Regarding inequality, socialists' points of view, and the current political scene: I wish there were more attention paid to the "surplus." Not long ago, when a snooty American passed through my art gallery in Italy and I mentioned that taxes were relatively high in Italy (as compared to the US), she said, "Well, that's what you get when non-producers take from the producers." In my mind, I thought "exactly." But of course, she was trumpeting the right wing talking point as opposed to the Marxist insight. I can think of nothing more politically valuable at the moment than to explain the Marxian concept of surplus. But here's my question: apparently even left (Marxist?) economists believe that the "labor theory of value" doesn't hold up mathematically; but in my mind, the "surplus" is one thing and the "labor theory of value" is another. Or are the two necessarily one and the same?

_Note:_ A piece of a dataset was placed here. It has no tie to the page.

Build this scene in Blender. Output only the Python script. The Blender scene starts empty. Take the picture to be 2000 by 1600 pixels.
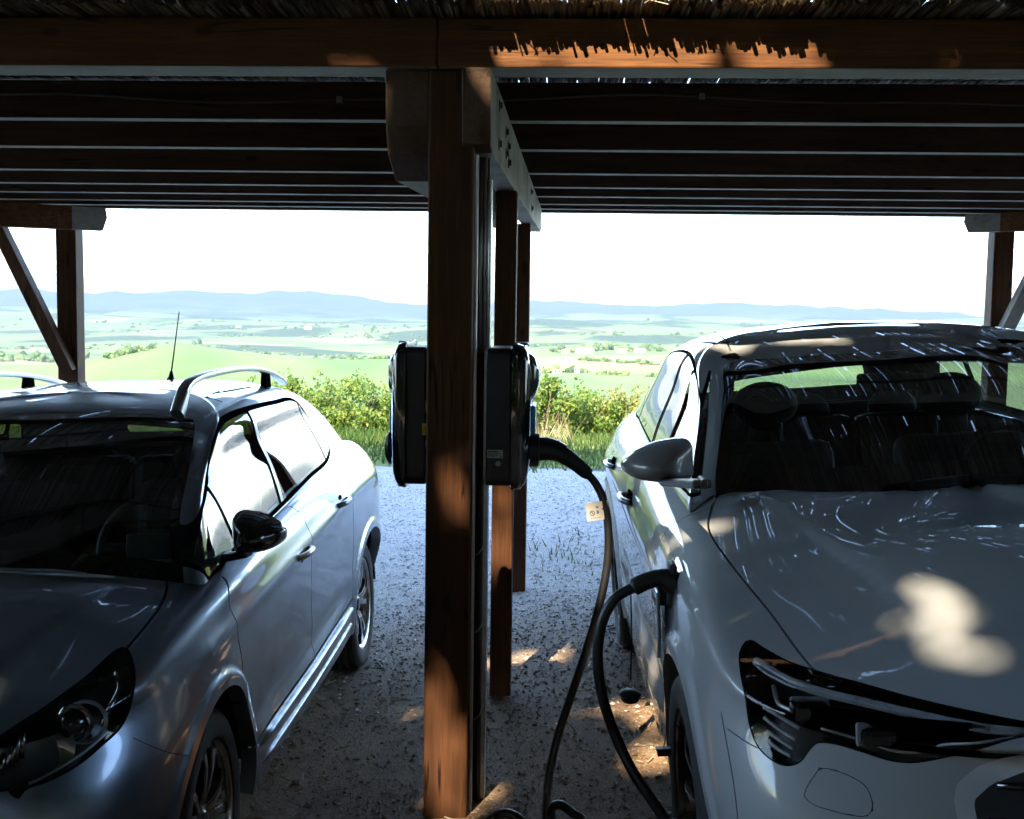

To GTSChristie: That 40% pay zero in federal income tax. They may, depending on state, pay state and local income taxes, property taxes (either directly, or as part of their rent), if they are employed they pay social security and other payroll taxes, and, in most places, they pay sales tax. The total percentage tax burden, counting everything, is actually pretty flat over the median 90% of the income spectrum.
Bob, since you probably know of Harry Frankfurt's little book, you might appreciate this take on Romney's claim:
http://victorfleischer.com/archives/299
Obviously I was referring to Federal income tax. Professor Wolff's post was mostly about the 1040 forms, exemptions etc, not the general level of taxation, which would be a different discussion.